#### Excerpted records:

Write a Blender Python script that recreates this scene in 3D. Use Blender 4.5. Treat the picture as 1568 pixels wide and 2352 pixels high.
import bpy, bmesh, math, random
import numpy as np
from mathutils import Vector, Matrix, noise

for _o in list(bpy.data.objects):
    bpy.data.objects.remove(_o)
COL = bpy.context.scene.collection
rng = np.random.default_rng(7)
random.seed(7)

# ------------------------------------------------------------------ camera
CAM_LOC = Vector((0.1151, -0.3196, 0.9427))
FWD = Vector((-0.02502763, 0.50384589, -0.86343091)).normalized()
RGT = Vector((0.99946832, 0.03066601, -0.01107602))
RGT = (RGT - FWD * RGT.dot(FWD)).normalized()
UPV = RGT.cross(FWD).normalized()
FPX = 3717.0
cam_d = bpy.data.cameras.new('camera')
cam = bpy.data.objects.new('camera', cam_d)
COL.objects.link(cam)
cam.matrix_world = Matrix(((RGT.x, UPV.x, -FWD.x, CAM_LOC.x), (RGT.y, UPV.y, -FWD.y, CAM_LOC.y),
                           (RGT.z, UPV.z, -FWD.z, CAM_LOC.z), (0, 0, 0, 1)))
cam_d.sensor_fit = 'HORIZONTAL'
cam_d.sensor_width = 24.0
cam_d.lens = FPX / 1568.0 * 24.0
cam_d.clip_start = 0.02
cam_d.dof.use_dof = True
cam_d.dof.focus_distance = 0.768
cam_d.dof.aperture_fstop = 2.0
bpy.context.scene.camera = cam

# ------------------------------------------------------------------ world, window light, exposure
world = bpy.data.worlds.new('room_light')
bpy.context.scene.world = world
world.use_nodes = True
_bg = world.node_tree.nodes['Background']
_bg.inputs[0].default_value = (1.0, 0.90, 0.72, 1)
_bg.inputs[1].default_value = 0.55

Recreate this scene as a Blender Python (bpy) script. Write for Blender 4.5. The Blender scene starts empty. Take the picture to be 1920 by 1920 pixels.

#### What is expected:
Return each entry from the material above exactly as it appears.

#### Complete output:
Write a Blender Python script that recreates this scene in 3D. Use Blender 4.5. Treat the picture as 1568 pixels wide and 2352 pixels high.
import bpy, bmesh, math, random
import numpy as np
from mathutils import Vector, Matrix, noise

for _o in list(bpy.data.objects):
    bpy.data.objects.remove(_o)
COL = bpy.context.scene.collection
rng = np.random.default_rng(7)
random.seed(7)

# ------------------------------------------------------------------ camera
CAM_LOC = Vector((0.1151, -0.3196, 0.9427))
FWD = Vector((-0.02502763, 0.50384589, -0.86343091)).normalized()
RGT = Vector((0.99946832, 0.03066601, -0.01107602))
RGT = (RGT - FWD * RGT.dot(FWD)).normalized()
UPV = RGT.cross(FWD).normalized()
FPX = 3717.0
cam_d = bpy.data.cameras.new('camera')
cam = bpy.data.objects.new('camera', cam_d)
COL.objects.link(cam)
cam.matrix_world = Matrix(((RGT.x, UPV.x, -FWD.x, CAM_LOC.x), (RGT.y, UPV.y, -FWD.y, CAM_LOC.y),
                           (RGT.z, UPV.z, -FWD.z, CAM_LOC.z), (0, 0, 0, 1)))
cam_d.sensor_fit = 'HORIZONTAL'
cam_d.sensor_width = 24.0
cam_d.lens = FPX / 1568.0 * 24.0
cam_d.clip_start = 0.02
cam_d.dof.use_dof = True
cam_d.dof.focus_distance = 0.768
cam_d.dof.aperture_fstop = 2.0
bpy.context.scene.camera = cam

# ------------------------------------------------------------------ world, window light, exposure
world = bpy.data.worlds.new('room_light')
bpy.context.scene.world = world
world.use_nodes = True
_bg = world.node_tree.nodes['Background']
_bg.inputs[0].default_value = (1.0, 0.90, 0.72, 1)
_bg.inputs[1].default_value = 0.55

Recreate this scene as a Blender Python (bpy) script. Write for Blender 4.5. The Blender scene starts empty. Take the picture to be 1920 by 1920 pixels.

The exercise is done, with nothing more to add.